◆ **Short exercise**
Each line should be copied exactly.
** BEGIN **
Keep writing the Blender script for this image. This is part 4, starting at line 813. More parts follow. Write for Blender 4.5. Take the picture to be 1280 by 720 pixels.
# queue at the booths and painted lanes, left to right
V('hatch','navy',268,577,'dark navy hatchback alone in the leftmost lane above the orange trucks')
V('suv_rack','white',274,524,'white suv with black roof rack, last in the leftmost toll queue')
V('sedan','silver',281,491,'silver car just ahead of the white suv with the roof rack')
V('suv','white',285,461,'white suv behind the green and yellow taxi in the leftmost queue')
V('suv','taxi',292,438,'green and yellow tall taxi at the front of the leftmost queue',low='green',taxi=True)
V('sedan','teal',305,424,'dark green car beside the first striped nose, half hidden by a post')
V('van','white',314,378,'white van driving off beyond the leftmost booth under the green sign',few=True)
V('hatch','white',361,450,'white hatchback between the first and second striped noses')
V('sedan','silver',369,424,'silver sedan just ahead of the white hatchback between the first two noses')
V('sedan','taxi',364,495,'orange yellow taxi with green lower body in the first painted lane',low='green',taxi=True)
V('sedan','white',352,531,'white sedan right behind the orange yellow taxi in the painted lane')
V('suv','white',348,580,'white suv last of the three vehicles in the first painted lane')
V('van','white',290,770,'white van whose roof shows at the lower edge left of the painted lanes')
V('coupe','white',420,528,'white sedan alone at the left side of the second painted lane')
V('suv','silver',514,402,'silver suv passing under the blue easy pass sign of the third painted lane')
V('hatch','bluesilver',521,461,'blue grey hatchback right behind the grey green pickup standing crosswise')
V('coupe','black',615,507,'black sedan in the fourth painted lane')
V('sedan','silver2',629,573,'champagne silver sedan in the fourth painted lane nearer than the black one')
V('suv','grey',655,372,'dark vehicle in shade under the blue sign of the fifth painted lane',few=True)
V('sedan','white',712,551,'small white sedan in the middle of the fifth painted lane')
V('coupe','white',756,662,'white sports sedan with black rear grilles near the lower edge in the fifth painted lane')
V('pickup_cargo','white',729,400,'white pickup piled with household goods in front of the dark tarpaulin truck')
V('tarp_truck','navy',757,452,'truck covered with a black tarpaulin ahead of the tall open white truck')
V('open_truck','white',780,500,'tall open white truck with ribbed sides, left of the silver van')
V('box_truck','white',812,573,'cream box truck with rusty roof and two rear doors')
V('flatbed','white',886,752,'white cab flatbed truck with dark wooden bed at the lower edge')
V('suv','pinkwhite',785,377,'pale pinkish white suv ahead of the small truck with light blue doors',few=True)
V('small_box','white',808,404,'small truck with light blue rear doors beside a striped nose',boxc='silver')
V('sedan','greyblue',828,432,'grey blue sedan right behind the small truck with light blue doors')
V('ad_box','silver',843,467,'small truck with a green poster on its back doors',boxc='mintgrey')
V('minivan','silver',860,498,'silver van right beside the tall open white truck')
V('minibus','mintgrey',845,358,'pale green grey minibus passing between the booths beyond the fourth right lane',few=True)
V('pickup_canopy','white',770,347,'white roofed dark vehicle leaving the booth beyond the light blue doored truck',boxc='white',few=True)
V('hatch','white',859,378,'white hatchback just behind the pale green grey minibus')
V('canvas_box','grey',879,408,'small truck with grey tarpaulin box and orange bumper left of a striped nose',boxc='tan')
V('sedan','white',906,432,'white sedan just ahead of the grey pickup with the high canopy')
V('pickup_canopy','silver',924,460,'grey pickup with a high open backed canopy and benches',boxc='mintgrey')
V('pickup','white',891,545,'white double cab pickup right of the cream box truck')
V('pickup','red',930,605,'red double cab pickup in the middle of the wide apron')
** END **
◆ **Result below**
Keep writing the Blender script for this image. This is part 4, starting at line 813. More parts follow. Write for Blender 4.5. Take the picture to be 1280 by 720 pixels.
# queue at the booths and painted lanes, left to right
V('hatch','navy',268,577,'dark navy hatchback alone in the leftmost lane above the orange trucks')
V('suv_rack','white',274,524,'white suv with black roof rack, last in the leftmost toll queue')
V('sedan','silver',281,491,'silver car just ahead of the white suv with the roof rack')
V('suv','white',285,461,'white suv behind the green and yellow taxi in the leftmost queue')
V('suv','taxi',292,438,'green and yellow tall taxi at the front of the leftmost queue',low='green',taxi=True)
V('sedan','teal',305,424,'dark green car beside the first striped nose, half hidden by a post')
V('van','white',314,378,'white van driving off beyond the leftmost booth under the green sign',few=True)
V('hatch','white',361,450,'white hatchback between the first and second striped noses')
V('sedan','silver',369,424,'silver sedan just ahead of the white hatchback between the first two noses')
V('sedan','taxi',364,495,'orange yellow taxi with green lower body in the first painted lane',low='green',taxi=True)
V('sedan','white',352,531,'white sedan right behind the orange yellow taxi in the painted lane')
V('suv','white',348,580,'white suv last of the three vehicles in the first painted lane')
V('van','white',290,770,'white van whose roof shows at the lower edge left of the painted lanes')
V('coupe','white',420,528,'white sedan alone at the left side of the second painted lane')
V('suv','silver',514,402,'silver suv passing under the blue easy pass sign of the third painted lane')
V('hatch','bluesilver',521,461,'blue grey hatchback right behind the grey green pickup standing crosswise')
V('coupe','black',615,507,'black sedan in the fourth painted lane')
V('sedan','silver2',629,573,'champagne silver sedan in the fourth painted lane nearer than the black one')
V('suv','grey',655,372,'dark vehicle in shade under the blue sign of the fifth painted lane',few=True)
V('sedan','white',712,551,'small white sedan in the middle of the fifth painted lane')
V('coupe','white',756,662,'white sports sedan with black rear grilles near the lower edge in the fifth painted lane')
V('pickup_cargo','white',729,400,'white pickup piled with household goods in front of the dark tarpaulin truck')
V('tarp_truck','navy',757,452,'truck covered with a black tarpaulin ahead of the tall open white truck')
V('open_truck','white',780,500,'tall open white truck with ribbed sides, left of the silver van')
V('box_truck','white',812,573,'cream box truck with rusty roof and two rear doors')
V('flatbed','white',886,752,'white cab flatbed truck with dark wooden bed at the lower edge')
V('suv','pinkwhite',785,377,'pale pinkish white suv ahead of the small truck with light blue doors',few=True)
V('small_box','white',808,404,'small truck with light blue rear doors beside a striped nose',boxc='silver')
V('sedan','greyblue',828,432,'grey blue sedan right behind the small truck with light blue doors')
V('ad_box','silver',843,467,'small truck with a green poster on its back doors',boxc='mintgrey')
V('minivan','silver',860,498,'silver van right beside the tall open white truck')
V('minibus','mintgrey',845,358,'pale green grey minibus passing between the booths beyond the fourth right lane',few=True)
V('pickup_canopy','white',770,347,'white roofed dark vehicle leaving the booth beyond the light blue doored truck',boxc='white',few=True)
V('hatch','white',859,378,'white hatchback just behind the pale green grey minibus')
V('canvas_box','grey',879,408,'small truck with grey tarpaulin box and orange bumper left of a striped nose',boxc='tan')
V('sedan','white',906,432,'white sedan just ahead of the grey pickup with the high canopy')
V('pickup_canopy','silver',924,460,'grey pickup with a high open backed canopy and benches',boxc='mintgrey')
V('pickup','white',891,545,'white double cab pickup right of the cream box truck')
V('pickup','red',930,605,'red double cab pickup in the middle of the wide apron')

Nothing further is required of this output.